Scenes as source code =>
_ _ _ _
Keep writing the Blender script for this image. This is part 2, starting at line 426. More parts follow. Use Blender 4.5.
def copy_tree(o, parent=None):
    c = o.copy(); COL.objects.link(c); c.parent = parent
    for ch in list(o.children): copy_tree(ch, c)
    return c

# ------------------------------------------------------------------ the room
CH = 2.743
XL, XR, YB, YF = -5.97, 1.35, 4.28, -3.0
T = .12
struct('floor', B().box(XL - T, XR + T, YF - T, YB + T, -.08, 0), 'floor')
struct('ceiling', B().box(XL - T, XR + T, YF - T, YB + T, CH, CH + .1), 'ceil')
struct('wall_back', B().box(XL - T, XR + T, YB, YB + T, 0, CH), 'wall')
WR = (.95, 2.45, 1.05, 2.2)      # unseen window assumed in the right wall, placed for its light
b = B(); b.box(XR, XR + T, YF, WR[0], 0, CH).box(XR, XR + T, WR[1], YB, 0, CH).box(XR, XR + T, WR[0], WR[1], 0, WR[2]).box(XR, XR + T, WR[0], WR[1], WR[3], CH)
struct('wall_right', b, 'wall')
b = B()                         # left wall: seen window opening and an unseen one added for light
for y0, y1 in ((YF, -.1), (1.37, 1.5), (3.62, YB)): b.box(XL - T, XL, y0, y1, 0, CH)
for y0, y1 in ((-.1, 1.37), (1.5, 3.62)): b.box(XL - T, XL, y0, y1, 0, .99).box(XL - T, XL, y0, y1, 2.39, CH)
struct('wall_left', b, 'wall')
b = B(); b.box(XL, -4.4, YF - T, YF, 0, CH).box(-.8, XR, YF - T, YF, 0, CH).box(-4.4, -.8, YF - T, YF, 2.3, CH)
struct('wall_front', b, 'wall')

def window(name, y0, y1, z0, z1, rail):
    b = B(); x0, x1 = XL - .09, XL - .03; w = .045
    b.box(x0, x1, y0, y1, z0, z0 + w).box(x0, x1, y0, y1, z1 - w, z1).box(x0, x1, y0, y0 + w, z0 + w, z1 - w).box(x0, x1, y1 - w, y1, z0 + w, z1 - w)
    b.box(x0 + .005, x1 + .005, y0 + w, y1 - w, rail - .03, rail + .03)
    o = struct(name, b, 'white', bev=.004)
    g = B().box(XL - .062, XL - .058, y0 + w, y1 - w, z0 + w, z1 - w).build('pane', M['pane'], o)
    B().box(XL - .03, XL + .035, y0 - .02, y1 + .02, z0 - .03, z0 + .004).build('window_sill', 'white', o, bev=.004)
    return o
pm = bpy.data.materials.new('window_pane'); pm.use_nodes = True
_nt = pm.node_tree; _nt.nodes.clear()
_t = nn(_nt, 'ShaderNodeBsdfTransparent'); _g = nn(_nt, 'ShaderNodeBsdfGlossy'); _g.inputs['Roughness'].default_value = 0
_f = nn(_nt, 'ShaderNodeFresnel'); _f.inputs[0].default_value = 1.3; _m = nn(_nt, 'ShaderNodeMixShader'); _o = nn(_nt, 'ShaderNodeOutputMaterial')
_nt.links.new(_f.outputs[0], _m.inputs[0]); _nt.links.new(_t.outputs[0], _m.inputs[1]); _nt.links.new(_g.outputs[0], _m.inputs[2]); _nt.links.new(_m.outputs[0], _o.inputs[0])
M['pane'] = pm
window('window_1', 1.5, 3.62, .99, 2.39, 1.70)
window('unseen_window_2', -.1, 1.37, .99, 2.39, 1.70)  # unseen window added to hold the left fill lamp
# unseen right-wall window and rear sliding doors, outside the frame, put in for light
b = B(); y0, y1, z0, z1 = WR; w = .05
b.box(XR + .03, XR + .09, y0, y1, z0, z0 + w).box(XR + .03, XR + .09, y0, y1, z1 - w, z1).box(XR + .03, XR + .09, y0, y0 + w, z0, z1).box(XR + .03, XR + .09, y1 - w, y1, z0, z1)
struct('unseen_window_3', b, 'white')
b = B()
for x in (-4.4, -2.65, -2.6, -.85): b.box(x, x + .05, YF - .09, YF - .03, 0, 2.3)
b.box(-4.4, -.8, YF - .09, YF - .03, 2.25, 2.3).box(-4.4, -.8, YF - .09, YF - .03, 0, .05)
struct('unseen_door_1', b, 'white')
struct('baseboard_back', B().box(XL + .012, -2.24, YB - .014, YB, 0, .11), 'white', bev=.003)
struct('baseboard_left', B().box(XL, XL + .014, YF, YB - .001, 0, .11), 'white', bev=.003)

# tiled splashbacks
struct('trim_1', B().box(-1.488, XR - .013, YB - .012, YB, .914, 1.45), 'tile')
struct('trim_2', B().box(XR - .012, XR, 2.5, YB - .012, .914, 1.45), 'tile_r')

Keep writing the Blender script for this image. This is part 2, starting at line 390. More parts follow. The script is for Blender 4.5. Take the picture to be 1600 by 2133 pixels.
_ _ _ _
Give every line of the material again, exactly as it reads.

RESPONSE TO THE EXERCISE =>
Keep writing the Blender script for this image. This is part 2, starting at line 426. More parts follow. Use Blender 4.5.
def copy_tree(o, parent=None):
    c = o.copy(); COL.objects.link(c); c.parent = parent
    for ch in list(o.children): copy_tree(ch, c)
    return c

# ------------------------------------------------------------------ the room
CH = 2.743
XL, XR, YB, YF = -5.97, 1.35, 4.28, -3.0
T = .12
struct('floor', B().box(XL - T, XR + T, YF - T, YB + T, -.08, 0), 'floor')
struct('ceiling', B().box(XL - T, XR + T, YF - T, YB + T, CH, CH + .1), 'ceil')
struct('wall_back', B().box(XL - T, XR + T, YB, YB + T, 0, CH), 'wall')
WR = (.95, 2.45, 1.05, 2.2)      # unseen window assumed in the right wall, placed for its light
b = B(); b.box(XR, XR + T, YF, WR[0], 0, CH).box(XR, XR + T, WR[1], YB, 0, CH).box(XR, XR + T, WR[0], WR[1], 0, WR[2]).box(XR, XR + T, WR[0], WR[1], WR[3], CH)
struct('wall_right', b, 'wall')
b = B()                         # left wall: seen window opening and an unseen one added for light
for y0, y1 in ((YF, -.1), (1.37, 1.5), (3.62, YB)): b.box(XL - T, XL, y0, y1, 0, CH)
for y0, y1 in ((-.1, 1.37), (1.5, 3.62)): b.box(XL - T, XL, y0, y1, 0, .99).box(XL - T, XL, y0, y1, 2.39, CH)
struct('wall_left', b, 'wall')
b = B(); b.box(XL, -4.4, YF - T, YF, 0, CH).box(-.8, XR, YF - T, YF, 0, CH).box(-4.4, -.8, YF - T, YF, 2.3, CH)
struct('wall_front', b, 'wall')

def window(name, y0, y1, z0, z1, rail):
    b = B(); x0, x1 = XL - .09, XL - .03; w = .045
    b.box(x0, x1, y0, y1, z0, z0 + w).box(x0, x1, y0, y1, z1 - w, z1).box(x0, x1, y0, y0 + w, z0 + w, z1 - w).box(x0, x1, y1 - w, y1, z0 + w, z1 - w)
    b.box(x0 + .005, x1 + .005, y0 + w, y1 - w, rail - .03, rail + .03)
    o = struct(name, b, 'white', bev=.004)
    g = B().box(XL - .062, XL - .058, y0 + w, y1 - w, z0 + w, z1 - w).build('pane', M['pane'], o)
    B().box(XL - .03, XL + .035, y0 - .02, y1 + .02, z0 - .03, z0 + .004).build('window_sill', 'white', o, bev=.004)
    return o
pm = bpy.data.materials.new('window_pane'); pm.use_nodes = True
_nt = pm.node_tree; _nt.nodes.clear()
_t = nn(_nt, 'ShaderNodeBsdfTransparent'); _g = nn(_nt, 'ShaderNodeBsdfGlossy'); _g.inputs['Roughness'].default_value = 0
_f = nn(_nt, 'ShaderNodeFresnel'); _f.inputs[0].default_value = 1.3; _m = nn(_nt, 'ShaderNodeMixShader'); _o = nn(_nt, 'ShaderNodeOutputMaterial')
_nt.links.new(_f.outputs[0], _m.inputs[0]); _nt.links.new(_t.outputs[0], _m.inputs[1]); _nt.links.new(_g.outputs[0], _m.inputs[2]); _nt.links.new(_m.outputs[0], _o.inputs[0])
M['pane'] = pm
window('window_1', 1.5, 3.62, .99, 2.39, 1.70)
window('unseen_window_2', -.1, 1.37, .99, 2.39, 1.70)  # unseen window added to hold the left fill lamp
# unseen right-wall window and rear sliding doors, outside the frame, put in for light
b = B(); y0, y1, z0, z1 = WR; w = .05
b.box(XR + .03, XR + .09, y0, y1, z0, z0 + w).box(XR + .03, XR + .09, y0, y1, z1 - w, z1).box(XR + .03, XR + .09, y0, y0 + w, z0, z1).box(XR + .03, XR + .09, y1 - w, y1, z0, z1)
struct('unseen_window_3', b, 'white')
b = B()
for x in (-4.4, -2.65, -2.6, -.85): b.box(x, x + .05, YF - .09, YF - .03, 0, 2.3)
b.box(-4.4, -.8, YF - .09, YF - .03, 2.25, 2.3).box(-4.4, -.8, YF - .09, YF - .03, 0, .05)
struct('unseen_door_1', b, 'white')
struct('baseboard_back', B().box(XL + .012, -2.24, YB - .014, YB, 0, .11), 'white', bev=.003)
struct('baseboard_left', B().box(XL, XL + .014, YF, YB - .001, 0, .11), 'white', bev=.003)

# tiled splashbacks
struct('trim_1', B().box(-1.488, XR - .013, YB - .012, YB, .914, 1.45), 'tile')
struct('trim_2', B().box(XR - .012, XR, 2.5, YB - .012, .914, 1.45), 'tile_r')

Keep writing the Blender script for this image. This is part 2, starting at line 390. More parts follow. The script is for Blender 4.5. Take the picture to be 1600 by 2133 pixels.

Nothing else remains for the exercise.